**Records for processing**:
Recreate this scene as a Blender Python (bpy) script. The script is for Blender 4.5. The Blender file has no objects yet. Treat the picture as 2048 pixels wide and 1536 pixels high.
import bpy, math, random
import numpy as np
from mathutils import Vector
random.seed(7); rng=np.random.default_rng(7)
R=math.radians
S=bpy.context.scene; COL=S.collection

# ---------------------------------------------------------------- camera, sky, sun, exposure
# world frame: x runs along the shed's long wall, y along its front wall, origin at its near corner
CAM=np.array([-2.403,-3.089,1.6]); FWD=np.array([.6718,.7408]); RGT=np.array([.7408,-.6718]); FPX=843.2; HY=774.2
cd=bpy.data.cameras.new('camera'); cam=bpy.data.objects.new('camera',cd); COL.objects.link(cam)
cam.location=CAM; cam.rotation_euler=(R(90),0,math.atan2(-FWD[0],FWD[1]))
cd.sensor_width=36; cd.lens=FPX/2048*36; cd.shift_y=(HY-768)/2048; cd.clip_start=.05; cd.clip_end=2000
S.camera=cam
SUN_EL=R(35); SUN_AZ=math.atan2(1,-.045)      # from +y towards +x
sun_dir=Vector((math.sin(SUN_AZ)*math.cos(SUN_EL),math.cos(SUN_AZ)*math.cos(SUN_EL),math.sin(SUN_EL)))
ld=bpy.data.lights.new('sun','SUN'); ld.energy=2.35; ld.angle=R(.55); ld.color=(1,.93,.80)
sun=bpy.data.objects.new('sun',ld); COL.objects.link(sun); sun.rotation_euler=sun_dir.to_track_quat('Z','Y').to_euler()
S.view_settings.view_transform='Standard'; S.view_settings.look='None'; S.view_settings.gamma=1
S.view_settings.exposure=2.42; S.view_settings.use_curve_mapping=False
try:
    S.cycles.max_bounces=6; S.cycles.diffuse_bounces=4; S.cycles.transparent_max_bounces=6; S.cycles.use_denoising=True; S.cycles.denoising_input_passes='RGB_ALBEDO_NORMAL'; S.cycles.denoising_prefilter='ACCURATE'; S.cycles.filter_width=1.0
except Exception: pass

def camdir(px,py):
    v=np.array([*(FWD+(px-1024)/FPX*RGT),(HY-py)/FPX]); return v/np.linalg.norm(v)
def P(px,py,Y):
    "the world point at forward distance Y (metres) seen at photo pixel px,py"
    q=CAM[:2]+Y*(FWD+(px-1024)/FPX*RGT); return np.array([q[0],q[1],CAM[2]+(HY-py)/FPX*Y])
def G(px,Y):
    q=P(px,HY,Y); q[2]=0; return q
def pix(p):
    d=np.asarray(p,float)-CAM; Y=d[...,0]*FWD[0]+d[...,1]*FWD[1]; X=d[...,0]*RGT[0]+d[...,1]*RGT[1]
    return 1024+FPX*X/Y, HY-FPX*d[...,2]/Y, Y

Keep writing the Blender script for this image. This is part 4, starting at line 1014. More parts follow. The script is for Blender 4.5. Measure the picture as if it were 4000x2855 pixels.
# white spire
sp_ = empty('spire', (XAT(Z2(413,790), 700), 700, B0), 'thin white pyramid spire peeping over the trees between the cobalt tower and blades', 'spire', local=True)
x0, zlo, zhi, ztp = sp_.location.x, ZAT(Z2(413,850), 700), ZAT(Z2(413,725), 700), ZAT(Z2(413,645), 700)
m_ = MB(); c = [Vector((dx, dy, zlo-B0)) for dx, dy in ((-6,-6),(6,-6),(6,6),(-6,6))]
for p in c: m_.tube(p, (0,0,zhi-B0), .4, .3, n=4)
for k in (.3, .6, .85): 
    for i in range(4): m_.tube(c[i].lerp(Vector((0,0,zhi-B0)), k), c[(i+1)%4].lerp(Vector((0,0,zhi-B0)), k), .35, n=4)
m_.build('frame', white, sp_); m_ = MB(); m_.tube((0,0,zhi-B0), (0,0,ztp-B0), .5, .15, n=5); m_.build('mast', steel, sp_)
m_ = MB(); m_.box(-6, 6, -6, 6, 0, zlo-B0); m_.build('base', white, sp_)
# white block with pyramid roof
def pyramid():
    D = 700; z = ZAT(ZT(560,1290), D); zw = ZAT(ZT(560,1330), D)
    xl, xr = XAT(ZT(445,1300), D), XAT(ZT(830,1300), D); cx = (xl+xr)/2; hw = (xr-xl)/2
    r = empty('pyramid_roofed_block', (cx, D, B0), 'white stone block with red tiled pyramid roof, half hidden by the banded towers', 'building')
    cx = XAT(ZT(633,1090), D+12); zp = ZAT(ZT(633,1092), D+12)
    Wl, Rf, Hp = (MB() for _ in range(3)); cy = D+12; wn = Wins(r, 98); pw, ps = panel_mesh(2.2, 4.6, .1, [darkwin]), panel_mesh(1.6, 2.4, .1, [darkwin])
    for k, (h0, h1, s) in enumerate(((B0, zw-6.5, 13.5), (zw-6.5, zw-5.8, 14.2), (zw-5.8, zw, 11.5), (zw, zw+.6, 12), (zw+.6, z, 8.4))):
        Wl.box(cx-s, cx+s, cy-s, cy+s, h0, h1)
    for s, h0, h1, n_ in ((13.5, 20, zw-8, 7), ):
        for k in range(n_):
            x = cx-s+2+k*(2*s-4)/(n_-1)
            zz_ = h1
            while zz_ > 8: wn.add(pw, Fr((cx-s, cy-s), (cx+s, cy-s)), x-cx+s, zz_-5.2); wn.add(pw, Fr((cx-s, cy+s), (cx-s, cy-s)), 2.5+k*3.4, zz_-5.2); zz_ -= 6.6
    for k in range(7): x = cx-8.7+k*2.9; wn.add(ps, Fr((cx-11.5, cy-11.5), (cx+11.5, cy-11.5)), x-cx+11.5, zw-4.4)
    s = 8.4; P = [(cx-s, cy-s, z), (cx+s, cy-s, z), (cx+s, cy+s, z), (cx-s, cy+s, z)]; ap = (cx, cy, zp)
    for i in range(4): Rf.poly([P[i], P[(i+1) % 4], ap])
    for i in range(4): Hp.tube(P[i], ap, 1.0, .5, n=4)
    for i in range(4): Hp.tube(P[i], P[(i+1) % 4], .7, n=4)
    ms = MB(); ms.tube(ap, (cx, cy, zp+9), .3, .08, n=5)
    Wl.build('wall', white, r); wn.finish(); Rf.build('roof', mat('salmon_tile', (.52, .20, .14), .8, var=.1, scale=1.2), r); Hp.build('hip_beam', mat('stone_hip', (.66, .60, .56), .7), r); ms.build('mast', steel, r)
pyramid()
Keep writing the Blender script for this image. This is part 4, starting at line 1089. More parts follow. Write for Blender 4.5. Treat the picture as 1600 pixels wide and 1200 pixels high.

**Task prompt**:
Return the opening line of the data and every line after it through the line containing "S=bpy.context.scene; COL=S.collection", please, exactly as written and with nothing added.

**Answer to the problem**:
Recreate this scene as a Blender Python (bpy) script. The script is for Blender 4.5. The Blender file has no objects yet. Treat the picture as 2048 pixels wide and 1536 pixels high.
import bpy, math, random
import numpy as np
from mathutils import Vector
random.seed(7); rng=np.random.default_rng(7)
R=math.radians
S=bpy.context.scene; COL=S.collection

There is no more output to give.